Welcome to the Open Source Game Developer Blog

Open Source has had a profound impact in our world. It has inspired great ideas to be shaped and also be widely adopted. It has also allowed everyone to have access to affordable technology, be it in the Cloud or on Premise, or on your own hardware device. There is no doubt as to the impact of technologies like Linux and Android. Open Source has been a joy for developers, corporations, and end users.

My particular interest though is to be able to elaborate how Open Source technology can both shape the future of Gaming and Multimedia – from both a technical and also from a business oriented perspective. It is in my belief that we are at that stage in time where we are seeing some major transformations happening in Game Engineering and Game Engineering Technologies also. A good degree of this transformation has seen a number of Game Engines convert to become Open Source and Free. Topics around these Game Engines will be highlighted in more details in coming blog posts. However, the ecosystem shifts are also coinciding with major changes in the market in areas of Console, Mobile and PC Gaming. This NewZoo insights report states that “The World’s 2.7 Billion Gamers Will Spend $159.3 Billion on Games in 2020; The Market Will Surpass $200 Billion by 2023”. So what are some of these major eco-system shifts coming into play?

  • For starters, Mobile Devices that are highly capable, with extremely amazing amounts of storage and RAM, as well as CPU and GPU are becoming more and more available for cheaper prices. These Mobile Devices are capable of storing amazing amounts of battery power.
  • 4G is being ushered in.
  • High speed broadband Internet is becoming more affordable.
  • Amazing amount of Cloud Computing Technologies is being made available at cheaper prices to companies and developers. And with major players setting up global data centers (with players like Amazon, Google, and Micrsoft), it has become cheaper and easier to get amazing compute power for lower latency than before.
  • More SaaS availability. Game Technology Backends are becoming more available, some even Open Source.
  • Game Engines are also becoming cheaper to acquire, and there is amazing technology available that is Open Source.
  • A plethora of technologies and platforms to develop on top of is easily available. For instance, developing games for Android can come at no cost at all when it comes to Software you can get access to to make amazing Android Games. And you can literally develop amazing back-ends using Open Source technologies like NodeJS or Python or Lua.
  • Not to mention – how really advanced the World Wide Web has become nowadays, and the technology powering access to essentially anything.

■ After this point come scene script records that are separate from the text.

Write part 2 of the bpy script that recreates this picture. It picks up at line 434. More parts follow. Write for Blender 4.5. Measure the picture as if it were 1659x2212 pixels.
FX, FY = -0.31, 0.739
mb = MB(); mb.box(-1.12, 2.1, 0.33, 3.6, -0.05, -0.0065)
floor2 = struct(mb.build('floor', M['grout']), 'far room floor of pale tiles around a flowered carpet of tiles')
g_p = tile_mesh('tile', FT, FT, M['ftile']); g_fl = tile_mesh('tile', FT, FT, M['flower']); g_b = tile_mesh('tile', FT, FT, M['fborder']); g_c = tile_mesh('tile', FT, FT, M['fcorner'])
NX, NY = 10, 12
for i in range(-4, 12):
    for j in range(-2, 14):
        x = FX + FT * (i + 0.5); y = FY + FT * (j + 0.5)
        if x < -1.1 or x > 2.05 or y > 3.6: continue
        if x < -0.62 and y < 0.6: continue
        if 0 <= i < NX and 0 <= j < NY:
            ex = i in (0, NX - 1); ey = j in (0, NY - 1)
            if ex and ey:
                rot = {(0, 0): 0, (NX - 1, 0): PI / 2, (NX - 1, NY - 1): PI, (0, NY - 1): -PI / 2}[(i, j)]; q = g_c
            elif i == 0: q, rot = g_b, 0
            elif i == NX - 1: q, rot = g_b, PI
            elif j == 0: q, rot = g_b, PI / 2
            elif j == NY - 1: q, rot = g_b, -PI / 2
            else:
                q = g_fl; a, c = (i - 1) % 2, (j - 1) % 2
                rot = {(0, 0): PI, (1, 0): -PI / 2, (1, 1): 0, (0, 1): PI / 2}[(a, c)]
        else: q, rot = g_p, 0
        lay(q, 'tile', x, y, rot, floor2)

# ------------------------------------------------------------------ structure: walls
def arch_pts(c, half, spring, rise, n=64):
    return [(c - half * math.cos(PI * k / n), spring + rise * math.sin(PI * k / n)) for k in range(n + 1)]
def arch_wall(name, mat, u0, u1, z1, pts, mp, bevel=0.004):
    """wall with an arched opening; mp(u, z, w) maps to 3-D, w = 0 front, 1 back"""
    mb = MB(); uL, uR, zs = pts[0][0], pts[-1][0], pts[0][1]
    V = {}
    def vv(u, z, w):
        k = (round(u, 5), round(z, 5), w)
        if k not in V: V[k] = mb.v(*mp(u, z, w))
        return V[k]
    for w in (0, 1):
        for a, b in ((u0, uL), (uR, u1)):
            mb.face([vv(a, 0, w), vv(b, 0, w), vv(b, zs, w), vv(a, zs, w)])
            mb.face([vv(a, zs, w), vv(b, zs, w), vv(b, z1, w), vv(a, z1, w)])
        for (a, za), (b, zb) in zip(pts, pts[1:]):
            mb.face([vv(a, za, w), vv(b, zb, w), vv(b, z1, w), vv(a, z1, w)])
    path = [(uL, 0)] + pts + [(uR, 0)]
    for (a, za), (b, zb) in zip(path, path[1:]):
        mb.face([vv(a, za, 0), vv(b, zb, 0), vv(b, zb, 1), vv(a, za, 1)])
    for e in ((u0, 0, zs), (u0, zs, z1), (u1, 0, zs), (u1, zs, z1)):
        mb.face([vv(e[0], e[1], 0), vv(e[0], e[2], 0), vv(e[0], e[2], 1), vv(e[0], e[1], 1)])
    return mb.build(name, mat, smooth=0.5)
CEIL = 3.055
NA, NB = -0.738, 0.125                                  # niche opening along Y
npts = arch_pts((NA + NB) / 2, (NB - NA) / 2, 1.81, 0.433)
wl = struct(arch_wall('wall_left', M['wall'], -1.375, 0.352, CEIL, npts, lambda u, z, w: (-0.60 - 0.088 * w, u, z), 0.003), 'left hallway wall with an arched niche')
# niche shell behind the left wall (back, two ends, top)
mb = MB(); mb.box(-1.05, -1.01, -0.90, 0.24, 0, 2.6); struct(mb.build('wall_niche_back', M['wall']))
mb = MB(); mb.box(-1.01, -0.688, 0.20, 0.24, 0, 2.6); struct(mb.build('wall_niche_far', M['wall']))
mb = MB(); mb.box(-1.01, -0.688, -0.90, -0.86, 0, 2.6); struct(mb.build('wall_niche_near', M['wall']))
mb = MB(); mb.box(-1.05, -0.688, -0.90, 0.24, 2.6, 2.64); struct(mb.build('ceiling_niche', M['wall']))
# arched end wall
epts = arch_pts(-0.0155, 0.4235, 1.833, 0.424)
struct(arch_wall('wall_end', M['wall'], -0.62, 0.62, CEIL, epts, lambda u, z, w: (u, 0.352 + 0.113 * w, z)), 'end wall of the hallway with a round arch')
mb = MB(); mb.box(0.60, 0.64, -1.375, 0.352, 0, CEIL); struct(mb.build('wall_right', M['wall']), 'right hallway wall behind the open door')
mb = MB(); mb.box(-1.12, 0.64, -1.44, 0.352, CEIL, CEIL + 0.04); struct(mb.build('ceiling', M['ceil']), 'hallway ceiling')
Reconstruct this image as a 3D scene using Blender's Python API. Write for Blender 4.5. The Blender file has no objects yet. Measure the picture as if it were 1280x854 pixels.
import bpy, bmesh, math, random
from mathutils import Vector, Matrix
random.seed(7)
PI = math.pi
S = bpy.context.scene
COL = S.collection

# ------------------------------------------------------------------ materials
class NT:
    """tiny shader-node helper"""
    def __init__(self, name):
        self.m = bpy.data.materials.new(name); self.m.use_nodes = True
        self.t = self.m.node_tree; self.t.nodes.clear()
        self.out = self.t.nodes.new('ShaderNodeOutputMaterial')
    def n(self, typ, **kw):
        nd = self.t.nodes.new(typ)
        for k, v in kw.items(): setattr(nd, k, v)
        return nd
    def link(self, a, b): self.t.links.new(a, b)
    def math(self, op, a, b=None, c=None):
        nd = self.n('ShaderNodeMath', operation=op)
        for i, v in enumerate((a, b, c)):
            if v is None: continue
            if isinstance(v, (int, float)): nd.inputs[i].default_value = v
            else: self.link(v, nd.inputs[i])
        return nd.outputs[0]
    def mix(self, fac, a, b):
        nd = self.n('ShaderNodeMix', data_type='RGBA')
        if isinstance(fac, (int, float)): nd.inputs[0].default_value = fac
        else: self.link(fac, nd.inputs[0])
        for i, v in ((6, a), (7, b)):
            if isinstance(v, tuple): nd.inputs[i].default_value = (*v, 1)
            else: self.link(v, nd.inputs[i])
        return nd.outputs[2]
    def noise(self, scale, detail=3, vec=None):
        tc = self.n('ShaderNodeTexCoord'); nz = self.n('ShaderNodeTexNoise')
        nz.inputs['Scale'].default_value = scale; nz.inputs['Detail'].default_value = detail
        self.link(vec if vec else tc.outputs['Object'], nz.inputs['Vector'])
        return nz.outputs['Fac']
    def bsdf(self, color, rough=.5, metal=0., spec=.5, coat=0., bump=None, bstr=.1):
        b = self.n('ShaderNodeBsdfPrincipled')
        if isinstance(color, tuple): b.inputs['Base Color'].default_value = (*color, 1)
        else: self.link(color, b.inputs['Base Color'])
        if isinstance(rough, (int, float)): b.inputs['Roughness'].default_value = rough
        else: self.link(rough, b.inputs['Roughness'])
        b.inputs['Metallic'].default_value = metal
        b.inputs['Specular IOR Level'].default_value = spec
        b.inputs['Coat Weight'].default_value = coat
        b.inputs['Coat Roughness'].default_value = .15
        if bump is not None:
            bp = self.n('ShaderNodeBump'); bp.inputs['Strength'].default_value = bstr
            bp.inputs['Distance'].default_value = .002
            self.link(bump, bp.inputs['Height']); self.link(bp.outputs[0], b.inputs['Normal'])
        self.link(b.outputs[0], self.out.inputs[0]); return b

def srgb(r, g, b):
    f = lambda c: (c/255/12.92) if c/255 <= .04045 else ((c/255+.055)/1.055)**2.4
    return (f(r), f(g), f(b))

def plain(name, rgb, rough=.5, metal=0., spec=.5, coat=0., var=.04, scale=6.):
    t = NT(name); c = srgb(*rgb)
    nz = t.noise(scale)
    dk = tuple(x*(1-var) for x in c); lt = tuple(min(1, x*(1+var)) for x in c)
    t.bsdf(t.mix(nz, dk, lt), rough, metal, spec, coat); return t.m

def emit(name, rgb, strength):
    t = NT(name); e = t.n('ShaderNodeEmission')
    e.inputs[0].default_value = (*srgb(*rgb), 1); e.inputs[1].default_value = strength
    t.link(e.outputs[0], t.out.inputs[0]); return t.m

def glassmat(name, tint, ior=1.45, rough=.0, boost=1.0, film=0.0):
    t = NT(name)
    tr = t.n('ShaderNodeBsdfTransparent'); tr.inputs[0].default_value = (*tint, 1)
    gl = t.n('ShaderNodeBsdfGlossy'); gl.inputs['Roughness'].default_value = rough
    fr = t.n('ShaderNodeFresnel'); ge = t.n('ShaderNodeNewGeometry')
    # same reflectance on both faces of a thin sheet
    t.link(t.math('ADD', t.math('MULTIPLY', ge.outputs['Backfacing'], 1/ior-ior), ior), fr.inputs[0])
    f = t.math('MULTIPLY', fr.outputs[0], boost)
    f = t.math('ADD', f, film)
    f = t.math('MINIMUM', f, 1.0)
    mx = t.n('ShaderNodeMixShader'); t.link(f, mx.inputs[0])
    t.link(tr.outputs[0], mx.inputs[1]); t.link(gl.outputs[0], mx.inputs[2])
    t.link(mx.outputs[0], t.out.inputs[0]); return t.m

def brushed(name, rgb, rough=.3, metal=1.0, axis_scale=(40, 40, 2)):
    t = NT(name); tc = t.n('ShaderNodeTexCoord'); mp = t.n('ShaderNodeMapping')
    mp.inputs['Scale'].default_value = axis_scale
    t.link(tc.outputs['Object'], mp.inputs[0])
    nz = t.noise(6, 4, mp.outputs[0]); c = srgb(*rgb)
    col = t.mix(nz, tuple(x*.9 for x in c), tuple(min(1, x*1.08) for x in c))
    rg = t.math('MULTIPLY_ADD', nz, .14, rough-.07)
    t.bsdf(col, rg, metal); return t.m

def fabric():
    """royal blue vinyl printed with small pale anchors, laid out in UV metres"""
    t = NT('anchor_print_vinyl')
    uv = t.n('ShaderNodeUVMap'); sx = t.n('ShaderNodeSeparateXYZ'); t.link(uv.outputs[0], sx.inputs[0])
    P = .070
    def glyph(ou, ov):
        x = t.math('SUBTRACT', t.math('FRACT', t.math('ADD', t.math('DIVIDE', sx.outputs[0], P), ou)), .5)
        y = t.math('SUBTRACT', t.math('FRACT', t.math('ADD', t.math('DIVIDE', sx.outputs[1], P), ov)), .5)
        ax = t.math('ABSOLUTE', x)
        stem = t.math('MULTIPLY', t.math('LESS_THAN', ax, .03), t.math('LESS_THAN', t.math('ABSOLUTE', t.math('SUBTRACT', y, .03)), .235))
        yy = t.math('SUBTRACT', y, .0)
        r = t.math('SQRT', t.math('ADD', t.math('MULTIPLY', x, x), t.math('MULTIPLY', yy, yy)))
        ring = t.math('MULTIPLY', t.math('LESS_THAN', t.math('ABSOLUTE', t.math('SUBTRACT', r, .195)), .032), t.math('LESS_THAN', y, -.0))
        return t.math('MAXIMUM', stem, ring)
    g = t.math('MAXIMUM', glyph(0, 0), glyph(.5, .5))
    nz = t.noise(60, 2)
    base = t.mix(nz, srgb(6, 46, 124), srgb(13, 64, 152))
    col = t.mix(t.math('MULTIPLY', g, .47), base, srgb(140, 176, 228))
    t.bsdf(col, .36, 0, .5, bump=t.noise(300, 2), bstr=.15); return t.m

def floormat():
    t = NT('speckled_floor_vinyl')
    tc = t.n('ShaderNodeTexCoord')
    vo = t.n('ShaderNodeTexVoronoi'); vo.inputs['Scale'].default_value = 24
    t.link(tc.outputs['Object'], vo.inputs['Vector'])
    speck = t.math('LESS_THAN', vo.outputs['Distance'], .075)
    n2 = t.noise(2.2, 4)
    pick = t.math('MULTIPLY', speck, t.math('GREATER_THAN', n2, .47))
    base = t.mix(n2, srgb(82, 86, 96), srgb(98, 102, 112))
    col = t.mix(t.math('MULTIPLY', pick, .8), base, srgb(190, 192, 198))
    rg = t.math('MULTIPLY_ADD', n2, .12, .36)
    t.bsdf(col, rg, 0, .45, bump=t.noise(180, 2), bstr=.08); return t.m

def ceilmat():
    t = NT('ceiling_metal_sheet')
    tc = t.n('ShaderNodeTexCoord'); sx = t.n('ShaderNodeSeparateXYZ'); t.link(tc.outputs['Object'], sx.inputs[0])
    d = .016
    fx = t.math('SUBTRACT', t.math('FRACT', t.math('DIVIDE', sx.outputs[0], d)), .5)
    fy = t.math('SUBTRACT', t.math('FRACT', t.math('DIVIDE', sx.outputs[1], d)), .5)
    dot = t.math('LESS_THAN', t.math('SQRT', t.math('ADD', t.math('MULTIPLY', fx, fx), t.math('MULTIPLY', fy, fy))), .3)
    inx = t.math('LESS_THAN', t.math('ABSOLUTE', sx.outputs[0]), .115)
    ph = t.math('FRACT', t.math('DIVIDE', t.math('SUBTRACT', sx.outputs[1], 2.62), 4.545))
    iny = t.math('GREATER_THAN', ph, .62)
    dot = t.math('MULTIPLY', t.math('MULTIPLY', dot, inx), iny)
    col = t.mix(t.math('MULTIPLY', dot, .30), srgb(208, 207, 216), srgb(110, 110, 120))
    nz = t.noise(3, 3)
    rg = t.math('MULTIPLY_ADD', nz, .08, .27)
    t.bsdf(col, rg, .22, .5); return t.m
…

We have created easier ways for folks to play online games, and have enabled developers to get as productive as possible – by means of affordable tutorials, and free resources that can get anyone up to speed – quickly.

These are just but some of the factors that will lead to drastic changes in Game Engineering Principles and Technologies. The shift has begun, but is still in sequence. There is a lot yet to happen and in the center of all this shall be Open Source technology driving new ways of looking at things. It is an exciting time to be a Game Engineer.